Post-BOSS, after returning to civilization, I had an experience of X that lasted from August to October, or about 1-2 months. X is multi-faceted and it at least involved the absence of all anxiety (which I had never experienced before) and a sensitization to the everyday pleasures of life: Love (seeing people hold hands made me feel warm - I had never experienced that before); Food (every flavor was a novel, savored experience, and my stomach had shrunk, so both features together meant I ate everything slowly; as an example, over 1 day of a road trip I ate just 1 cookie my girlfriend had baked; also, food was so amazing that I didn't want to talk to anyone while I was eating, as talking distracted from the experience in front of me - now, I can barely eat without having a conversation in parallel); and the Basic Comforts of shelter, a bed, a shower, and not having to walk everywhere (driving truly is marvelous).

Note that X happened when I came back; it was not present during survival school. During survival school I was mostly in a state of deprivation - hungry, cold, wet.

When X was gone, I wondered 1) if it could be recreated outside of survival school, and 2) if it was a 1-time thing or could be experienced over-and-over. I never went back to survival school, so I don't yet know if it was a 1-time thing. But I tried a couple experiments to see if I could recreate it outside survival school. In the first experiment, while in grad school, over 28 days, I ate the same diet as in survival school and walked 6 miles a day (to simulate the hiking done in survival school) to and from the lab. I lost the same weight I had lost in survival school (about 20 pounds, dropping from 160 lb to 140 lb), but I barely had any X after I was finished. So that was a big disappointment.

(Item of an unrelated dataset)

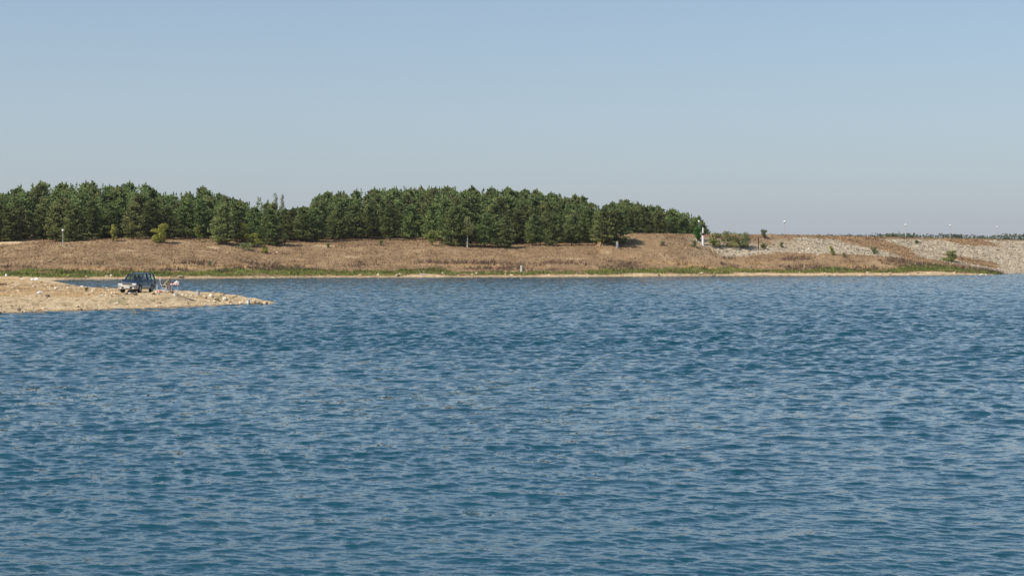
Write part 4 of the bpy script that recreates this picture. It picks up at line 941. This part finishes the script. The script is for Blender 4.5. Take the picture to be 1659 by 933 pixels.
bm = bmesh.new(); lathe(bm, [(.18, -.012), (.185, -.004), (.105, .006), (.10, .075), (.075, .10), (.02, .105)], 24)
bmesh.ops.transform(bm, matrix=Matrix.Translation((.425, 0, 1.195)) @ Matrix.Rotation(R(22), 4, 'Y'), verts=bm.verts); bm_obj('hat', bm, m_hat, per, True)
for s, fx in ((1, .60), (-1, .545)):
    bm = bmesh.new(); box(bm, (fx, .125 * s, .045), (.27, .095, .085)); bm_obj('shoe', bm, m_shoe, per, bevel=.03)
ch = thing('folding_chair', 'white tube folding chair with red striped canvas under the seated person', 'chair', (PX, PY, PZ))
for s in (-1, 1):
    bm = bmesh.new(); tube(bm, [(-.30, .27 * s, .01), (-.26, .27 * s, .04), (.22, .27 * s, .40), (.24, .27 * s, .42)], .017, 8); bm_obj('leg', bm, m_tube, ch)
    bm = bmesh.new(); tube(bm, [(.30, .27 * s, .01), (.20, .27 * s, .38), (-.12, .27 * s, .42)], .017, 8); bm_obj('leg', bm, m_tube, ch)
    bm = bmesh.new(); tube(bm, [(-.14, .27 * s, .36), (-.30, .27 * s, .72), (-.36, .27 * s, 1.02), (-.34, .22 * s, 1.06)], .017, 8); bm_obj('back_frame', bm, m_tube, ch)
    bm = bmesh.new(); tube(bm, [(-.26, .29 * s, .63), (.12, .29 * s, .63), (.20, .29 * s, .60), (.18, .27 * s, .42)], .016, 8); bm_obj('armrest', bm, m_tube, ch)
bm = bmesh.new(); box(bm, (.03, 0, .405), (.40, .50, .02)); bm_obj('seat', bm, m_canvas, ch, bevel=.005)
bm = bmesh.new(); bar(bm, (-.17, 0, .44), (-.35, 0, 1.03), .50, .02)
bm.free(); bm = bmesh.new(); q = Vector((-.18, 0, .59)); M = q.to_track_quat('Z', 'Y').to_matrix().to_4x4(); box(bm, (-.26, 0, .735), (.5, .02, .60), M)
bb = bm_obj('backrest', bm, m_canvas, ch, bevel=.004)
bm = bmesh.new(); tube(bm, [(-.35, -.26, 1.03), (-.39, -.1, 1.12), (-.39, .1, 1.12), (-.35, .26, 1.03)], .03, 8); bm_obj('headrest', bm, m_tube, ch)
tb = thing('camping_table', 'small camping table under a red and white cloth before the seated person', 'table', (PX + .86, PY, PZ))
bm = bmesh.new(); box(bm, (0, 0, .72), (.64, .60, .02)); bm_obj('table_top', bm, m_tube, tb)
for a in (-1, 1):
    for b in (-1, 1):
        bm = bmesh.new(); tube(bm, [(.26 * a, .25 * b, .71), (.28 * a, .27 * b, -.02)], .014, 8); bm_obj('leg', bm, m_tube, tb)
n_ = 16; V = []
for i in range(n_ + 1):
    for j in range(n_ + 1):
        u, v = (i / n_ - .5) * .84, (j / n_ - .5) * .80; du, dv = max(0, abs(u) - .325), max(0, abs(v) - .305)
        hang = du + dv; V.append((math.copysign(min(abs(u), .325) + du * .18 + .012 * math.sin(j * 1.7) * (du > 0), u), math.copysign(min(abs(v), .305) + dv * .18 + .012 * math.sin(i * 1.9) * (dv > 0), v), .734 - hang * 1.0 + .003 * math.sin(i * 2.1 + j)))
Fq = [(i * (n_ + 1) + j, i * (n_ + 1) + j + 1, (i + 1) * (n_ + 1) + j + 1, (i + 1) * (n_ + 1) + j) for i in range(n_) for j in range(n_)]
o = put('tablecloth', mesh_np('tablecloth', V, Fq, m_cloth, smooth=True), None, (PX + .86, PY, PZ)); o.modifiers.new('t', 'SOLIDIFY').thickness = .004
tag(o, 'red and white striped cloth draped over the camping table', 'tablecloth')
o = crumple(283, 462, 5, 2.6, 'white paper bag on the right side of the camping table', name='paper_bag', seed=9); o.location = (PX + 1.0, PY, PZ + .735 + .06); o['category'] = 'bag'
# small stool, pink bag, tub
st = thing('folding_stool', 'low white folding stool on the sand below the seated person', 'stool', (PX + .02, PY - .75, gz(PX, PY - .75)))
bm = bmesh.new(); box(bm, (0, 0, .27), (.36, .28, .025)); bm_obj('seat', bm, m_tube, st, bevel=.006)
for s in (-1, 1):
    for e in (-1, 1):
        bm = bmesh.new(); tube(bm, [(.16 * s, .12 * e, .27), (.17 * s, .14 * e, -.03)], .013, 6); bm_obj('leg', bm, m_tube, st)
m_pink = mat('pink_plastic', [(.62, .22, .25), (.75, .48, .48)], 6, .5)
o = crumple(267, 479, 7, 4, 'pink and white shopping bag beside the low stool', name='shopping_bag', m=m_pink, seed=12); o['category'] = 'bag'
o.location = (PX - .18, PY - 1.0, gz(PX - .18, PY - 1.0) + .09)
o = crumple(262, 477, 8, 2.6, 'dark rucksack lying behind the folding chair', name='rucksack', m=m_trim, seed=13); o['category'] = 'bag'; o.location = (PX - .45, PY + .1, gz(PX - .45, PY + .1) + .08)
def bucket(px, py, w_, h_, m, label, taper=.85, name='bucket', cat='bucket', Y=None):
    X, Yh, Z = hit(px, py, 140)
    if Y: X, Yh, Z = (px - 829.5) / F * Y, Y, gz((px - 829.5) / F * Y, Y)
    s = Yh / F; r = w_ * s / 2; h = h_ * s; t = thing(name, label, cat, (X, Yh, Z - .02))
    bm = bmesh.new(); lathe(bm, [(r * taper * .96, 0), (r * taper, .01), (r, h), (r * 1.07, h), (r * 1.07, h * 1.04), (r * .93, h * 1.04), (r * taper * .9, .04)], 20); bm_obj('shell', bm, m, t)
    bm = bmesh.new(); tube(bm, [(r * math.cos(a), -.02, h * .98 + r * .55 * math.sin(a)) for a in [PI * k / 10 for k in range(11)]], .006, 5); bm_obj('handle', bm, m_pole, t)
m_can = mat('dull_tin', [(.42, .43, .42), (.60, .60, .58)], 6, .45, metal=.4)
bucket(321, 479, 6, 7.4, m_can, 'dull grey metal can standing on the spit crest', 1.0)
bucket(402.5, 491.5, 6, 6, m_plas, 'bright white bucket near the tip of the spit')
bucket(284, 479, 5.4, 3.6, m_plas, 'small white tub on the ground under the table edge')
# bank sticks of the windbreak behind the car: one pale pole
X = (254.3 - 829.5) / F * (CY + .2); Yq = CY + .2; Zq = gz(X, Yq)
bm = bmesh.new(); tube(bm, [(0, 0, -.1), (.01, 0, .62)], .03, 8); o = bm_obj('white_stake', bm, m_tube); o.location = (X, Yq, Zq); tag(o, 'short white stake stuck in the sand behind the car', 'stake')
# fishing rods on rests
m_rod = mat('carbon_rod', [(.02, .02, .022), (.05, .045, .045)], 5, .4)
for px0, py0, px1, py1, lb in ((294, 476, 313, 462, 'fishing rod nearest the camping table'), (338, 478, 357, 464, 'fishing rod rising just right of the metal can'),
                               (358, 484, 397, 468.5, 'fishing rod leaning out from the crest boulders'), (378, 486.5, 413, 470.5, 'fishing rod nearest the tip of the spit')):
    X0, Y0, Z0 = hit(px0, py0, 145); X0 = X0; Y0 = Y0; Z0 = gz(X0, Y0)
    X1, Y1, Z1 = at(px1, py1, Y0 + 3.0); t = thing('fishing_rod', lb + ', propped on a rest', 'fishing rod', (X0, Y0, Z0), 0, 'fishing rods set out along the spit')
    d = Vector((X1 - X0, Y1 - Y0, Z1 - Z0 - .25))
    bm = bmesh.new(); tube(bm, [Vector((0, 0, .25)) + d * f + Vector((0, 0, .10 * math.sin(f * PI))) for f in (.14, .35, .6, .8, 1)], [.022, .020, .017, .013, .009], 6); bm_obj('blank', bm, m_rod, t)
    bm = bmesh.new(); tube(bm, [Vector((0, 0, .25)) - d * .03, Vector((0, 0, .25)) + d * .15], .021, 8); bm_obj('grip', bm, m_dark, t)
    p = Vector((0, 0, .25)) + d * .12; bm = bmesh.new(); tube(bm, [p + Vector((-.03, 0, -.09)), p + Vector((.04, 0, -.09))], .04, 10); tube(bm, [p, p + Vector((0, 0, -.09))], .01, 6); bm_obj('reel', bm, m_pole, t)
    rs = thing('rod_rest', f'thin forked rest under the {lb}', 'rod rest', (X0 + d.x * .25, Y0 + d.y * .25, gz(X0 + d.x * .25, Y0 + d.y * .25)), 0, 'rod rests along the spit')
    hz = Z0 + .25 + d.z * .25 + .06 - rs.location.z
    bm = bmesh.new(); tube(bm, [(0, 0, -.1), (0, 0, hz - .04)], .009, 6); bm_obj('stick', bm, m_pole, rs)
    bm = bmesh.new(); tube(bm, [(-.04, 0, hz + .03), (0, 0, hz - .045), (.04, 0, hz + .03)], .007, 6); bm_obj('fork', bm, m_pole, rs)
# gull on the water
def gull(px, py, label):
    Y = H0 / (-ray(px, py)[2] / ray(px, py)[1]); X = ray(px, py)[0] / ray(px, py)[1] * Y; t = thing('gull', label, 'bird', (X, Y, 0.02))
    skin('body', [(0, 0, .06), (-.12, 0, .06), (.1, 0, .08), (.16, 0, .15), (.19, 0, .2), (-.24, 0, .09)], [(0, 1), (0, 2), (2, 3), (3, 4), (1, 5)], [.085, .07, .065, .035, .04, .02], m_plas, t, 2)
    bm = bmesh.new(); tube(bm, [(.22, 0, .2), (.29, 0, .185)], [.014, .004], 6); bm_obj('beak', bm, m_amb, t)
    for s in (-1, 1):
        bm = bmesh.new(); tube(bm, [(.07, .075 * s, .1), (-.1, .08 * s, .12), (-.3, .03 * s, .12)], [.02, .035, .006], 6); bm_obj('wing', bm, m_pole, t, True)
gull(356, 466, 'white gull floating on the lake between the fishing rods')

# ------------------------------------------------------------------ haze: one closed box of thin air round everything
bm = bmesh.new(); box(bm, (0, 1280, 13.0), (5200, 2700, 33.5))
hm = bpy.data.materials.new('haze_air'); hm.use_nodes = True; hn = hm.node_tree; hn.nodes.clear()
ho = hn.nodes.new('ShaderNodeOutputMaterial'); hv = hn.nodes.new('ShaderNodeVolumePrincipled')
hv.inputs['Color'].default_value = (.93, .87, .97, 1); hv.inputs['Density'].default_value = .00005; hv.inputs['Anisotropy'].default_value = .2
hn.links.new(hv.outputs[0], ho.inputs['Volume'])
stuff(bm_obj('haze', bm, hm), 'thin pale haze over the lake')

dg = sum((len(o.data.polygons) * 2) for o in {o.data.name: o for o in bpy.data.objects if o.type == 'MESH'}.values()); print('approx tris', dg)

In the second experiment, my friend who had also done BOSS and I went on a 7-day BOSS-style trip to Yosemite. We took the same limited supplies and rations. My friend was smoking a lot and in very bad shape, and it was so easy to quit, so we only lasted 2 nights before we bailed. Suffice it to say that we again did not experience X.

The real test for me is to go back on another 28-day trip. I have a son now so this is much more difficult, so it probably won't happen for another 15 years or so. Perhaps sooner. But my need to go back has also waned. I think part of the reason might be some of the long-term effects of BOSS and other changes in my life since BOSS (which was now 12 years ago).

Knowing what X is like and not being able to attain it again has not been a bad thing for me. Just knowing it exists perks me up. But this will likely depend on your personality. My friend who did BOSS (and who I went to Yosemite with) got very depressed after X went away. So I can't tell how one might respond to its loss. My friend has said that being at Burning Man has elements of X in it - I have not been yet but am very interested to go one day to see this for myself. This might also be a clue as to why I was not able to recreate X in my experiments, and I have more to say about this, perhaps at another time.

Read comments (2) - Comment

cptobv - Dec 3, 2019, 4:53p
i experienced x with lsd. no anxiety, food was better, etc

nikhil - Dec 3, 2019, 5:03p

Does X occur every time you take LSD? How long does X last - only while you are on LSD, or after?